5.      Do resultado das averiguações, conclui-se que, na sequência das medições acústicas antes referidas, foram adoptadas providências com vista a minimizar o ruído perturbador, uma vez removida a principal fonte geradora de ruído, qual seja o compressor de frio que alimentava uma ilha de congelados existentes no centro do estabelecimento. Por outro lado, o compressor de frio que alimentava as vitrines foi deslocado para o interior do estabelecimento e isolado em compartimento, eliminando-se, deste modo, a propagação do ruído aéreo e estrutural imputado ao seu funcionamento.


 


6.      Acresce, ainda, que as operações de carga e descarga foram objecto de avaliação acústica, cujos resultados permitiram concluir pela observância dos níveis de ruído legalmente fixados.


 


7.      Após certificação acústica e verificação de que o funcionamento do estabelecimento cumpria a legislação do ruído, foi emitido alvará de licença de utilização, condicionado à observância de medidas preventivas, como sejam: a. colocar apoios anti-vibráteis nas mesas de corte e desmanche de peças de carne, de modo a evitar a propagação do ruído produzido por estas operações; b. condicionar a instalação de novos equipamentos ruidosos no estabelecimento ou a alteração dos existentes, da prévia verificação acústica do cumprimento do Regulamento Geral do Ruído, com vista a salvaguardar o sossego e tranquilidade nas habitações vizinhas c. adoptar, durante as operações de carga e descarga, as medidas necessárias para minimização do ruído proveniente desta operação.


 


8.      Impostas condições ao exercício da actividade, não foram recebidas, da parte dos moradores, mais reclamações contra o ruído imputado ao funcionamento do estabelecimento.


 


9.      Verificando-se, em face do exposto, que a C. M. de Faro providenciou pela adopção de medidas de contenção do ruído, foi determinado o arquivamento do processo, nos termos do disposto no artigo 31º, alínea c), da Lei nº 9/91, de 9 de Abril (Estatuto do Provedor de Justiça).


 


10.  Foi, todavia, feita advertência ao órgão municipal visado para a possibilidade de vir a ser retomada a nossa intervenção, caso o equipamento de refrigeração do estabelecimento em apreço venha a ser deslocalizado, produzindo níveis intoleráveis de ruído para os moradores vizinhos, e os serviços camarários não adoptem providências aptas à reintegração da lei, à prossecução do interesse público e à protecção de direitos reflexamente protegidos de terceiros.


 


11.  Informou-se, por outro lado, o queixoso, que a protecção dos direitos que reputava lesados pelas emissões ruidosas, não dependeria inexoravelmente da intervenção das autoridades administrativas, a qual seria sempre pautada por razões de interesse público.

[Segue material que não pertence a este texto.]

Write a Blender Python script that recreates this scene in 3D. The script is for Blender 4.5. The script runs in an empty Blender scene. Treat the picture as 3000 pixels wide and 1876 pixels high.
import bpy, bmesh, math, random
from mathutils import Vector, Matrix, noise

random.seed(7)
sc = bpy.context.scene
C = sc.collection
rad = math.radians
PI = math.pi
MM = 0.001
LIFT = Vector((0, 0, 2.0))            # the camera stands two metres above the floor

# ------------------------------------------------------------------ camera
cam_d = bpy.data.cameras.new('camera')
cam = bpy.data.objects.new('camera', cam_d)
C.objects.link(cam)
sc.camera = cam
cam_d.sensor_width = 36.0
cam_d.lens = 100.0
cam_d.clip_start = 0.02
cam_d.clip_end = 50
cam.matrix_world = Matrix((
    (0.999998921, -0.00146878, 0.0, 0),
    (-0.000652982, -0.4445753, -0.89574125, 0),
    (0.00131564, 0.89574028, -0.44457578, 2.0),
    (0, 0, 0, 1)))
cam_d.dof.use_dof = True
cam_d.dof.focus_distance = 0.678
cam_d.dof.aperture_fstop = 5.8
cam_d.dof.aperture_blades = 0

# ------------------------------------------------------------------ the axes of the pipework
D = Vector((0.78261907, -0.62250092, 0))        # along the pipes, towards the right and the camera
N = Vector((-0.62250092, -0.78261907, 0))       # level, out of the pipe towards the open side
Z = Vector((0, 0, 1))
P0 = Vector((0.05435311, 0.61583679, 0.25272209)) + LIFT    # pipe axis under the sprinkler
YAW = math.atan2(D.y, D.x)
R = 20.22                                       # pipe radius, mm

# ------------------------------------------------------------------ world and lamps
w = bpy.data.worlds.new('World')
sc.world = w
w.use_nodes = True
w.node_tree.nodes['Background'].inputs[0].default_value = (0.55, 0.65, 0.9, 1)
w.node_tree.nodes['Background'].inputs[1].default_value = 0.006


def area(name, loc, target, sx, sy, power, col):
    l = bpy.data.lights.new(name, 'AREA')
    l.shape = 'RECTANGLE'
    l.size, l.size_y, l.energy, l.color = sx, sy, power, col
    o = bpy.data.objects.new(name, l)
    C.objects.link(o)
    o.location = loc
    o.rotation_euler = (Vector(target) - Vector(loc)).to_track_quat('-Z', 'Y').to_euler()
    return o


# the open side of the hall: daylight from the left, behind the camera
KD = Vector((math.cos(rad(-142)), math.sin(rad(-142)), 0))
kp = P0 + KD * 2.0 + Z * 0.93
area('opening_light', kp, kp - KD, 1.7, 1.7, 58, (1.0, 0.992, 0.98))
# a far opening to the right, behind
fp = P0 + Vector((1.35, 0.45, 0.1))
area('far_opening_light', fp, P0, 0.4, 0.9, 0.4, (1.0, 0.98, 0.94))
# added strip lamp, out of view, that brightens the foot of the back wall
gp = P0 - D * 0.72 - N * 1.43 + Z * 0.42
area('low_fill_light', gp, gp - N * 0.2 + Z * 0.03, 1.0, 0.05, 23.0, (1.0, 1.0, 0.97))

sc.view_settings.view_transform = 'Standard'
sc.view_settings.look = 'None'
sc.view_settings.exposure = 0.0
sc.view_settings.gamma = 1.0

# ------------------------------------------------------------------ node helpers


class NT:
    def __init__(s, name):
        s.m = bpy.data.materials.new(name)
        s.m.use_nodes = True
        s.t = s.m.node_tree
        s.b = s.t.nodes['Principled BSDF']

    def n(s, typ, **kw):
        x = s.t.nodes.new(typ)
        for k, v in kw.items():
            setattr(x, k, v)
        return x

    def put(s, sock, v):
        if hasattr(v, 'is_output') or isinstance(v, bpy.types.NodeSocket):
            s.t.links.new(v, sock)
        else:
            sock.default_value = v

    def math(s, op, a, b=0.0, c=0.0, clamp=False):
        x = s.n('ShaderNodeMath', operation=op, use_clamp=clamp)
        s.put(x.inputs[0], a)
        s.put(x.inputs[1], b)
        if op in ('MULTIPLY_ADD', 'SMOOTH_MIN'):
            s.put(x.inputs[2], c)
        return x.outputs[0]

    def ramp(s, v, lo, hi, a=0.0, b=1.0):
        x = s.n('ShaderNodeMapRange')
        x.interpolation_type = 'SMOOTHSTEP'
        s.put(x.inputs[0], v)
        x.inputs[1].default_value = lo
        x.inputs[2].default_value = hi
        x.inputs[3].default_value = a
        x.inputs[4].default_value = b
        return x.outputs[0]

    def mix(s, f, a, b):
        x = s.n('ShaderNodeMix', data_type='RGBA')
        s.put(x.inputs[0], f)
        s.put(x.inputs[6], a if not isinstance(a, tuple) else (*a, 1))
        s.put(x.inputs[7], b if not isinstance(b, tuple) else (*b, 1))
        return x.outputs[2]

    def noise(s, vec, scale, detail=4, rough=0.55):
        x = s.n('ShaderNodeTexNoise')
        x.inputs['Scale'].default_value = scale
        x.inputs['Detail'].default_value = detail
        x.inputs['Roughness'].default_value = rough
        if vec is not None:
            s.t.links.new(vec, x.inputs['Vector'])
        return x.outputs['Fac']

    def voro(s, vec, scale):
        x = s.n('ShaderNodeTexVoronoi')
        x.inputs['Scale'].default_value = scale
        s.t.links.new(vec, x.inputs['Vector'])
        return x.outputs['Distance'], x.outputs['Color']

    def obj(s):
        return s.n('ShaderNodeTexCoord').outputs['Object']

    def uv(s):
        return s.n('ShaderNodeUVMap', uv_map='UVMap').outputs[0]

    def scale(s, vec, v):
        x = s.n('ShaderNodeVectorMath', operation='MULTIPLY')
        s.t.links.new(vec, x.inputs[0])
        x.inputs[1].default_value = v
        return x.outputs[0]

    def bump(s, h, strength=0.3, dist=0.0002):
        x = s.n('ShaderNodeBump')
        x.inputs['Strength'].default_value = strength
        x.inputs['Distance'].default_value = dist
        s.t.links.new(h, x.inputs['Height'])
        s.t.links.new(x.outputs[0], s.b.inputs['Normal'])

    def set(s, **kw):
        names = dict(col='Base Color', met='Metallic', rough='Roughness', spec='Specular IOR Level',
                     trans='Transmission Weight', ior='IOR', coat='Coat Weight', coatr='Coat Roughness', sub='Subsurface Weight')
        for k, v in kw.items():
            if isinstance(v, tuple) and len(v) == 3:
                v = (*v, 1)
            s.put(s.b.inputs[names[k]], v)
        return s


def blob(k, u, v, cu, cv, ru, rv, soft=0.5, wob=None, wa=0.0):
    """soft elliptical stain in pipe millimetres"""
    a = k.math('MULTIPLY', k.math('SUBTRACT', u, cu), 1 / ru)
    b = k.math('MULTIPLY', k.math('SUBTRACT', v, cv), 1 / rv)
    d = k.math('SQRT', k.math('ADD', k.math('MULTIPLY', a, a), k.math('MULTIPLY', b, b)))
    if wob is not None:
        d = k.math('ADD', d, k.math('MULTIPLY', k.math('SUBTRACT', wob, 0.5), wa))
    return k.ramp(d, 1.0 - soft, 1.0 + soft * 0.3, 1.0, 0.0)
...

Apenas na medida em que o interesse público coincidisse com o interesse directo e pessoal dos particulares, seriam estes protegidos com a intervenção das entidades públicas.


 


12.  Deste modo, considerando-se ofendido nos seus direitos, assistir-lhe-ia, individual ou coligadamente com qualquer outro vizinho, a faculdade de se opor directamente à conduta lesiva, intentando, junto do tribunal cível competente, acção judicial contra o proprietário do estabelecimento, seja por violação dos direitos de personalidade (artigos 70.º e segs. do Código Civil), seja por violação do disposto no artigo 1346º do Código Civil (emissão de ruídos, produção de fumos e factos semelhantes), pedindo o ressarcimento pelos danos que se prove serem causados pela preterição destes direitos.


 


13.  Por este meio, poderia ser obtida sentença condenatória do proprietário do estabelecimento em causa, ora no pagamento de indemnização por prejuízos que possam ter sido causados, ora na cessação ou redução da actividade, de modo a conformar-se com horário ou níveis de ruído que o tribunal entenda fixar. Embora a lei estipule valores de ruído como máximos não quer dizer que, em concreto, o tribunal não venha a considerar lesados os direitos de V.Ex.a. por emissões ruidosas com valores inferiores.